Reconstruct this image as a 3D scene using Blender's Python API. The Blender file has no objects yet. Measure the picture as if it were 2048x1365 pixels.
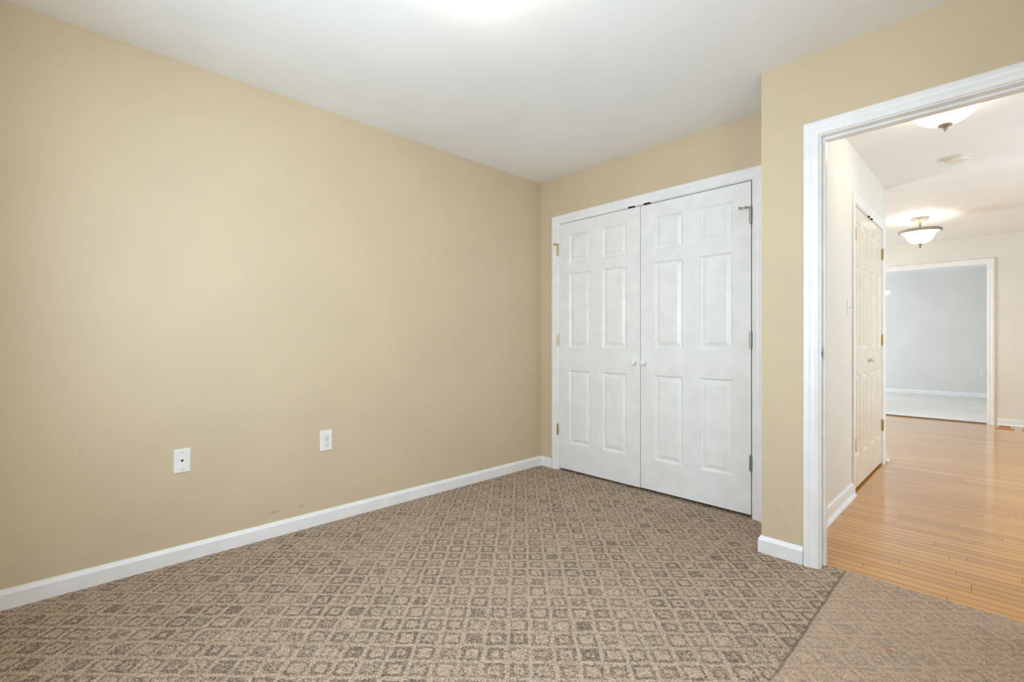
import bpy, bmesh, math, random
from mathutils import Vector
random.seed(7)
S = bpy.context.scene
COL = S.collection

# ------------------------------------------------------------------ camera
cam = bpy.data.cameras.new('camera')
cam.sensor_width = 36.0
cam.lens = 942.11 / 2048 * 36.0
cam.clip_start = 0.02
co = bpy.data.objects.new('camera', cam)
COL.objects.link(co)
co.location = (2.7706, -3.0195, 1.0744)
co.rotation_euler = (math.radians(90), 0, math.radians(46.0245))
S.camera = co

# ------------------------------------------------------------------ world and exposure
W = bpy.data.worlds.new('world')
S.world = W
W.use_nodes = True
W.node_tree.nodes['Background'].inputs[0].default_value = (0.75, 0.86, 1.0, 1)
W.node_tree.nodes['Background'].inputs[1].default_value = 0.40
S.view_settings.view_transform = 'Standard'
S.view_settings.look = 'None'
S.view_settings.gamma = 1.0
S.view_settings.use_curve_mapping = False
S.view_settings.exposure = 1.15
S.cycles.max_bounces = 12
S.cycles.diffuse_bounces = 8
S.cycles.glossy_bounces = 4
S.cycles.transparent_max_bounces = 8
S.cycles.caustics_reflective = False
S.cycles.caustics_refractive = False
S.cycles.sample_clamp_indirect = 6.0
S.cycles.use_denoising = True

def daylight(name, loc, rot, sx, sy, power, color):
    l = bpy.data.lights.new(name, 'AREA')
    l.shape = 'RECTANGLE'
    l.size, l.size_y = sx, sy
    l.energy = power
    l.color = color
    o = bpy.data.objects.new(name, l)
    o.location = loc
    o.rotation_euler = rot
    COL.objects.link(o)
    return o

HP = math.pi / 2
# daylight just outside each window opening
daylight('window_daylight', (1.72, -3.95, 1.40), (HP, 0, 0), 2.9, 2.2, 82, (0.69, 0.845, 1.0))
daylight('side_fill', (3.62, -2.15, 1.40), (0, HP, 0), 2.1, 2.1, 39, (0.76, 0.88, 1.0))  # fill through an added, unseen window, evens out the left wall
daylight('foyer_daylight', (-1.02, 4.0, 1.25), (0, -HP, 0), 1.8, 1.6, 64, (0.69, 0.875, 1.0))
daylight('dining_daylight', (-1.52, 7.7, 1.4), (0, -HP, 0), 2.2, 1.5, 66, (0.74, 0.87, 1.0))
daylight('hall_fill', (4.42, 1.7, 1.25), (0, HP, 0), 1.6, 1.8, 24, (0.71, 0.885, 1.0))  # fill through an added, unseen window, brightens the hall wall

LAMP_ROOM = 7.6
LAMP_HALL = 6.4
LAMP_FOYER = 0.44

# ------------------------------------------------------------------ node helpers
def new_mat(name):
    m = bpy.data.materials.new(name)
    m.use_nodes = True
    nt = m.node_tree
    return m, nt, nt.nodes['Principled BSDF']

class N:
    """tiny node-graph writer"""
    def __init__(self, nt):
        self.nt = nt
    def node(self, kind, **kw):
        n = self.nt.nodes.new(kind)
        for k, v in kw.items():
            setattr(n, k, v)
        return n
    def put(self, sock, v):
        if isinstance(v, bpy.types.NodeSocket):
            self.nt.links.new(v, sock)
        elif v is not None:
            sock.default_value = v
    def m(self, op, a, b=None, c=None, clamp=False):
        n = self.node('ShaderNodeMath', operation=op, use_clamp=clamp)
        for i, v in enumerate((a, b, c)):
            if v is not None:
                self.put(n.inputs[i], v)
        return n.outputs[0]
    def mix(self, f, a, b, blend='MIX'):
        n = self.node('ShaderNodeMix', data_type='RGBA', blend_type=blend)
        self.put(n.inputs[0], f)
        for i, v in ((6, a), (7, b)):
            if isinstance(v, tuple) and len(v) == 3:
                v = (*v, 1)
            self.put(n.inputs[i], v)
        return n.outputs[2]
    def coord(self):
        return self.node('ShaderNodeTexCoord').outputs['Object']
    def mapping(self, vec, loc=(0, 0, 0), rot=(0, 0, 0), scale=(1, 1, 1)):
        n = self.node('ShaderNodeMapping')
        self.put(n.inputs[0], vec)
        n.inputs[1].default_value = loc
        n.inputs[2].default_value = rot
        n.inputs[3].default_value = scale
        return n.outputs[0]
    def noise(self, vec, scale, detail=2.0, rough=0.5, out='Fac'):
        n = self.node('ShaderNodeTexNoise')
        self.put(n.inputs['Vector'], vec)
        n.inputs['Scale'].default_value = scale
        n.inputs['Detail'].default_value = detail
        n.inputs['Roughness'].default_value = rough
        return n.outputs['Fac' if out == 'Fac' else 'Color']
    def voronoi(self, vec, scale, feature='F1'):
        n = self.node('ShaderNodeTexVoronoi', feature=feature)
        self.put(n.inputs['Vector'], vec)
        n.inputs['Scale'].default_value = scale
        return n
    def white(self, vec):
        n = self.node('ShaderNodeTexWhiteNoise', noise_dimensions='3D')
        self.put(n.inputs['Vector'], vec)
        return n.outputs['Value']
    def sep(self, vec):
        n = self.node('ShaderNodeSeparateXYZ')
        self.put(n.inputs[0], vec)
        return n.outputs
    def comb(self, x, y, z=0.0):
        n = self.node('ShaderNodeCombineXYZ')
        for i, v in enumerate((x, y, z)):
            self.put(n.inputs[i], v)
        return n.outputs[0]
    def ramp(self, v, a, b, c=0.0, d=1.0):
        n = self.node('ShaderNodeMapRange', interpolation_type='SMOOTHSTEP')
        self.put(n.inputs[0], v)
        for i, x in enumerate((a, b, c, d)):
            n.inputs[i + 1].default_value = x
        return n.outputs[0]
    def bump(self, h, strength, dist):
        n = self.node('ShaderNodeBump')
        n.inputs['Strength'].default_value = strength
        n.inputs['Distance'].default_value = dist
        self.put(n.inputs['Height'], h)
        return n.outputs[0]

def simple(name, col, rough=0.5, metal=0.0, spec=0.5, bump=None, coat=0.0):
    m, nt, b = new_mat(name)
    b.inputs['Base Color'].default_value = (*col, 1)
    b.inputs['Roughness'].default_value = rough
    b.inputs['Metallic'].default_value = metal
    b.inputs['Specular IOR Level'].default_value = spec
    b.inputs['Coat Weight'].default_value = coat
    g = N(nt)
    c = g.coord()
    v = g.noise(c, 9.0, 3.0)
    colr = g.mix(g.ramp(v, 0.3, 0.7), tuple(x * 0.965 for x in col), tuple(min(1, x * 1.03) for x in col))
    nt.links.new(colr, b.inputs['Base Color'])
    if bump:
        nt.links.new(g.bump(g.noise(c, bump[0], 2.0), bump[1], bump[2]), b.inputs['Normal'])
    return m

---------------

The problem:
Give again, word for word, every line from the top of the data through the line with "COL = S.collection", both ends included, and exclude the pictures.

Full output:
Reconstruct this image as a 3D scene using Blender's Python API. The Blender file has no objects yet. Measure the picture as if it were 2048x1365 pixels.
import bpy, bmesh, math, random
from mathutils import Vector
random.seed(7)
S = bpy.context.scene
COL = S.collection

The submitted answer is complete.